**Dataset excerpt:**
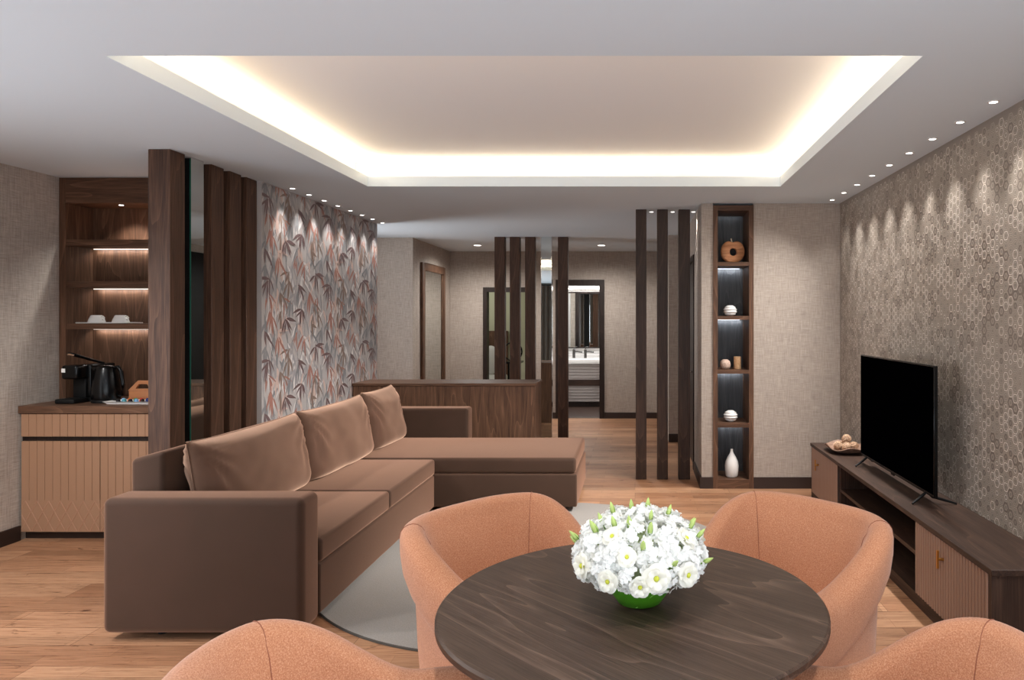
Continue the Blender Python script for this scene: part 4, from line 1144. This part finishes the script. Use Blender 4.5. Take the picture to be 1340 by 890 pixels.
def ribbed_vase(x, y, z, R_, label):
    prof = []
    n_ = 40
    for i in range(n_+1):
        a = -1.18+2.36*i/n_
        prof.append((R_*math.cos(a)*(1+.06*math.cos(i*2*PI/8)), R_*.86*math.sin(a)))
    zb_ = prof[0][1]; prof = [(1e-5, zb_)]+prof+[(R_*.30, prof[-1][1]-.006), (1e-5, prof[-1][1]-.02)]
    mb = MB(); mb.lathe([(r, h-zb_+z) for r, h in prof], (x, y, 0), 36)
    o = obj('ribbed_vase', mb, M['white'], smooth=60); tag(o, label, 'vase', 'ribbed white vases in the niche'); return o
ribbed_vase(px(955.5, yy), yy, 1.5305, .060, 'round ribbed white vase on the second shelf, below the wooden apple')
ribbed_vase(px(956, yy), yy, .5805, .062, 'round ribbed white vase on the fourth shelf, above the bottle vase')
mb = MB(); mb.lathe([(1e-5, 0), (.03, 0), (.045, .018), (.049, .042), (.042, .07), (.022, .086), (1e-5, .088)], (px(949, yy), yy, 1.0525), 32)
M['pinkstone'] = fabric('pinkish_stone', [(.3, (170, 140, 124)), (.7, (214, 190, 174))], 60, .7, 0, .1)
o = obj('stone_orb', mb, M['pinkstone'], smooth=60); tag(o, 'small round pinkish candle holder on the third niche shelf', 'ornament')
t = thing('pillar_candle', 'tan cylinder candle beside the round pinkish holder in the niche', 'candle', (px(965, yy), yy, 1.052))
mb = MB(); mb.cyl((px(965, yy), yy, 1.0525), .033, .112, 28); obj('wax', mb, fabric('tan_crackle', [(.3, (176, 132, 92)), (.7, (214, 178, 140))], 50, .6, 0, .1), t, bevel=.003)
mb = MB(); mb.cyl((px(965, yy), yy, 1.1645), .0015, .008, 8); obj('wick', mb, M['blackmat'], t)
mb = MB(); mb.lathe([(1e-5, 0), (.045, 0), (.055, .012), (.060, .06), (.062, .10), (.056, .14), (.038, .18), (.017, .213), (.011, .235), (.012, .25), (.008, .25), (.007, .22), (1e-5, .2)], (px(957.5, yy), yy, .0805), 36)
o = obj('bottle_vase', mb, M['white'], smooth=60); tag(o, 'tall white bottle vase with narrow neck at the bottom of the niche', 'vase')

**Exercise objective:**
Extract every line of the data exactly; pictures stay out.

**Complete output:**
Continue the Blender Python script for this scene: part 4, from line 1144. This part finishes the script. Use Blender 4.5. Take the picture to be 1340 by 890 pixels.
def ribbed_vase(x, y, z, R_, label):
    prof = []
    n_ = 40
    for i in range(n_+1):
        a = -1.18+2.36*i/n_
        prof.append((R_*math.cos(a)*(1+.06*math.cos(i*2*PI/8)), R_*.86*math.sin(a)))
    zb_ = prof[0][1]; prof = [(1e-5, zb_)]+prof+[(R_*.30, prof[-1][1]-.006), (1e-5, prof[-1][1]-.02)]
    mb = MB(); mb.lathe([(r, h-zb_+z) for r, h in prof], (x, y, 0), 36)
    o = obj('ribbed_vase', mb, M['white'], smooth=60); tag(o, label, 'vase', 'ribbed white vases in the niche'); return o
ribbed_vase(px(955.5, yy), yy, 1.5305, .060, 'round ribbed white vase on the second shelf, below the wooden apple')
ribbed_vase(px(956, yy), yy, .5805, .062, 'round ribbed white vase on the fourth shelf, above the bottle vase')
mb = MB(); mb.lathe([(1e-5, 0), (.03, 0), (.045, .018), (.049, .042), (.042, .07), (.022, .086), (1e-5, .088)], (px(949, yy), yy, 1.0525), 32)
M['pinkstone'] = fabric('pinkish_stone', [(.3, (170, 140, 124)), (.7, (214, 190, 174))], 60, .7, 0, .1)
o = obj('stone_orb', mb, M['pinkstone'], smooth=60); tag(o, 'small round pinkish candle holder on the third niche shelf', 'ornament')
t = thing('pillar_candle', 'tan cylinder candle beside the round pinkish holder in the niche', 'candle', (px(965, yy), yy, 1.052))
mb = MB(); mb.cyl((px(965, yy), yy, 1.0525), .033, .112, 28); obj('wax', mb, fabric('tan_crackle', [(.3, (176, 132, 92)), (.7, (214, 178, 140))], 50, .6, 0, .1), t, bevel=.003)
mb = MB(); mb.cyl((px(965, yy), yy, 1.1645), .0015, .008, 8); obj('wick', mb, M['blackmat'], t)
mb = MB(); mb.lathe([(1e-5, 0), (.045, 0), (.055, .012), (.060, .06), (.062, .10), (.056, .14), (.038, .18), (.017, .213), (.011, .235), (.012, .25), (.008, .25), (.007, .22), (1e-5, .2)], (px(957.5, yy), yy, .0805), 36)
o = obj('bottle_vase', mb, M['white'], smooth=60); tag(o, 'tall white bottle vase with narrow neck at the bottom of the niche', 'vase')